[Records with scene code]
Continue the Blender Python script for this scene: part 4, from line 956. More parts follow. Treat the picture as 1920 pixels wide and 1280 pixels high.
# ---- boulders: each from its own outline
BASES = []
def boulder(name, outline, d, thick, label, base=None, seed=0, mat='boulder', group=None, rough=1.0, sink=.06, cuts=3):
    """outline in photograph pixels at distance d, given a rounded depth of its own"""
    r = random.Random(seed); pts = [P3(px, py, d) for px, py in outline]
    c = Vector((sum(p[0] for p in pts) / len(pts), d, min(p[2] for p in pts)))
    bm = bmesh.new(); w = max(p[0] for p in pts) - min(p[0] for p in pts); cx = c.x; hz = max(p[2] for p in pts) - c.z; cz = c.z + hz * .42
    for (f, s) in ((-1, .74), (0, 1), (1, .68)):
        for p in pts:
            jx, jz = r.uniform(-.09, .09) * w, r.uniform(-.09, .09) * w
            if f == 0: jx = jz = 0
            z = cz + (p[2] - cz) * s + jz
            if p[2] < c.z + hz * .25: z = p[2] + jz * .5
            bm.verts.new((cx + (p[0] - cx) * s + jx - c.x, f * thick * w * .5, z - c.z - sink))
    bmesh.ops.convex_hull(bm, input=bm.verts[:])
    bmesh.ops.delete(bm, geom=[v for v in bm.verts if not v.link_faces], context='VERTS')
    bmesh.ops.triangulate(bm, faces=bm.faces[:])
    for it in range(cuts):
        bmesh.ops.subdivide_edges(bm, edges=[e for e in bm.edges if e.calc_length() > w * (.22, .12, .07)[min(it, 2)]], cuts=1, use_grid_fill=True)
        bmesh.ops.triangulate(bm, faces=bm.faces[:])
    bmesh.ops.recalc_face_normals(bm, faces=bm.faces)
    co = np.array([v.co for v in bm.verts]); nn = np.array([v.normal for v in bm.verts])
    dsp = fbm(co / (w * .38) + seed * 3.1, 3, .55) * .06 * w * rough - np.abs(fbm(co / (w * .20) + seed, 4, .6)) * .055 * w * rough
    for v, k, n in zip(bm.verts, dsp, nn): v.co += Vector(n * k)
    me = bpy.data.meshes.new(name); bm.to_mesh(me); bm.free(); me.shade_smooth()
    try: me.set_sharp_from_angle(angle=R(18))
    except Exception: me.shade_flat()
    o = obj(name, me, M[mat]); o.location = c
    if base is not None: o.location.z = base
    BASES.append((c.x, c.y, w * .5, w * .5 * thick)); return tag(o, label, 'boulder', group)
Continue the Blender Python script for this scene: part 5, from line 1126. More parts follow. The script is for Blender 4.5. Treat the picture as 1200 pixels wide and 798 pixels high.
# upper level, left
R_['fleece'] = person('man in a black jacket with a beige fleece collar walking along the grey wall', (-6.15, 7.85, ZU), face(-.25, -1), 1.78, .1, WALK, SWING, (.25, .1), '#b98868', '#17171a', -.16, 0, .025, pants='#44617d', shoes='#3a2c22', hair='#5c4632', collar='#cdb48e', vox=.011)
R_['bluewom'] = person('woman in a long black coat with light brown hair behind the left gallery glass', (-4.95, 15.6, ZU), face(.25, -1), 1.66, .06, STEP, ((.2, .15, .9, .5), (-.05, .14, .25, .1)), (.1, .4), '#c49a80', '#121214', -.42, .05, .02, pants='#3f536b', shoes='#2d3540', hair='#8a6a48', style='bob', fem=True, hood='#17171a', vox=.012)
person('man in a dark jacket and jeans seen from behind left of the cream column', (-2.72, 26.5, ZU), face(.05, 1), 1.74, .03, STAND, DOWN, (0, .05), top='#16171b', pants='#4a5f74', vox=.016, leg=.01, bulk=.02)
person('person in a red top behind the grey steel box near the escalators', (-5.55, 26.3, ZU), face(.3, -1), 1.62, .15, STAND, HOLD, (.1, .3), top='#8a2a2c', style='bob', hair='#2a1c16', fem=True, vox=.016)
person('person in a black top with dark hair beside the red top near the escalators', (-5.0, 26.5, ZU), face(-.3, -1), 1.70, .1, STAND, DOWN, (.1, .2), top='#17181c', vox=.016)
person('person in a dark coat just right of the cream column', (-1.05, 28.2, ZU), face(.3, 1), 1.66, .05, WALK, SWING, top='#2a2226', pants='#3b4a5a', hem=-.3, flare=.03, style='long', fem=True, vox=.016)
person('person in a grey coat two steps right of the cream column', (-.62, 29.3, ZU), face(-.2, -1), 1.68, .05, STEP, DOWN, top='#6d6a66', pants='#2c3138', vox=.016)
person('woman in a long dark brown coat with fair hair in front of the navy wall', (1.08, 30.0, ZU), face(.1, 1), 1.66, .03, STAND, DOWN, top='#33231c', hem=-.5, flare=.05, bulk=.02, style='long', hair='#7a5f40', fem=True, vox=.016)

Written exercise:
Extract all of the data shown above without alteration.

Exercise answer:
Continue the Blender Python script for this scene: part 4, from line 956. More parts follow. Treat the picture as 1920 pixels wide and 1280 pixels high.
# ---- boulders: each from its own outline
BASES = []
def boulder(name, outline, d, thick, label, base=None, seed=0, mat='boulder', group=None, rough=1.0, sink=.06, cuts=3):
    """outline in photograph pixels at distance d, given a rounded depth of its own"""
    r = random.Random(seed); pts = [P3(px, py, d) for px, py in outline]
    c = Vector((sum(p[0] for p in pts) / len(pts), d, min(p[2] for p in pts)))
    bm = bmesh.new(); w = max(p[0] for p in pts) - min(p[0] for p in pts); cx = c.x; hz = max(p[2] for p in pts) - c.z; cz = c.z + hz * .42
    for (f, s) in ((-1, .74), (0, 1), (1, .68)):
        for p in pts:
            jx, jz = r.uniform(-.09, .09) * w, r.uniform(-.09, .09) * w
            if f == 0: jx = jz = 0
            z = cz + (p[2] - cz) * s + jz
            if p[2] < c.z + hz * .25: z = p[2] + jz * .5
            bm.verts.new((cx + (p[0] - cx) * s + jx - c.x, f * thick * w * .5, z - c.z - sink))
    bmesh.ops.convex_hull(bm, input=bm.verts[:])
    bmesh.ops.delete(bm, geom=[v for v in bm.verts if not v.link_faces], context='VERTS')
    bmesh.ops.triangulate(bm, faces=bm.faces[:])
    for it in range(cuts):
        bmesh.ops.subdivide_edges(bm, edges=[e for e in bm.edges if e.calc_length() > w * (.22, .12, .07)[min(it, 2)]], cuts=1, use_grid_fill=True)
        bmesh.ops.triangulate(bm, faces=bm.faces[:])
    bmesh.ops.recalc_face_normals(bm, faces=bm.faces)
    co = np.array([v.co for v in bm.verts]); nn = np.array([v.normal for v in bm.verts])
    dsp = fbm(co / (w * .38) + seed * 3.1, 3, .55) * .06 * w * rough - np.abs(fbm(co / (w * .20) + seed, 4, .6)) * .055 * w * rough
    for v, k, n in zip(bm.verts, dsp, nn): v.co += Vector(n * k)
    me = bpy.data.meshes.new(name); bm.to_mesh(me); bm.free(); me.shade_smooth()
    try: me.set_sharp_from_angle(angle=R(18))
    except Exception: me.shade_flat()
    o = obj(name, me, M[mat]); o.location = c
    if base is not None: o.location.z = base
    BASES.append((c.x, c.y, w * .5, w * .5 * thick)); return tag(o, label, 'boulder', group)
Continue the Blender Python script for this scene: part 5, from line 1126. More parts follow. The script is for Blender 4.5. Treat the picture as 1200 pixels wide and 798 pixels high.
# upper level, left
R_['fleece'] = person('man in a black jacket with a beige fleece collar walking along the grey wall', (-6.15, 7.85, ZU), face(-.25, -1), 1.78, .1, WALK, SWING, (.25, .1), '#b98868', '#17171a', -.16, 0, .025, pants='#44617d', shoes='#3a2c22', hair='#5c4632', collar='#cdb48e', vox=.011)
R_['bluewom'] = person('woman in a long black coat with light brown hair behind the left gallery glass', (-4.95, 15.6, ZU), face(.25, -1), 1.66, .06, STEP, ((.2, .15, .9, .5), (-.05, .14, .25, .1)), (.1, .4), '#c49a80', '#121214', -.42, .05, .02, pants='#3f536b', shoes='#2d3540', hair='#8a6a48', style='bob', fem=True, hood='#17171a', vox=.012)
person('man in a dark jacket and jeans seen from behind left of the cream column', (-2.72, 26.5, ZU), face(.05, 1), 1.74, .03, STAND, DOWN, (0, .05), top='#16171b', pants='#4a5f74', vox=.016, leg=.01, bulk=.02)
person('person in a red top behind the grey steel box near the escalators', (-5.55, 26.3, ZU), face(.3, -1), 1.62, .15, STAND, HOLD, (.1, .3), top='#8a2a2c', style='bob', hair='#2a1c16', fem=True, vox=.016)
person('person in a black top with dark hair beside the red top near the escalators', (-5.0, 26.5, ZU), face(-.3, -1), 1.70, .1, STAND, DOWN, (.1, .2), top='#17181c', vox=.016)
person('person in a dark coat just right of the cream column', (-1.05, 28.2, ZU), face(.3, 1), 1.66, .05, WALK, SWING, top='#2a2226', pants='#3b4a5a', hem=-.3, flare=.03, style='long', fem=True, vox=.016)
person('person in a grey coat two steps right of the cream column', (-.62, 29.3, ZU), face(-.2, -1), 1.68, .05, STEP, DOWN, top='#6d6a66', pants='#2c3138', vox=.016)
person('woman in a long dark brown coat with fair hair in front of the navy wall', (1.08, 30.0, ZU), face(.1, 1), 1.66, .03, STAND, DOWN, top='#33231c', hem=-.5, flare=.05, bulk=.02, style='long', hair='#7a5f40', fem=True, vox=.016)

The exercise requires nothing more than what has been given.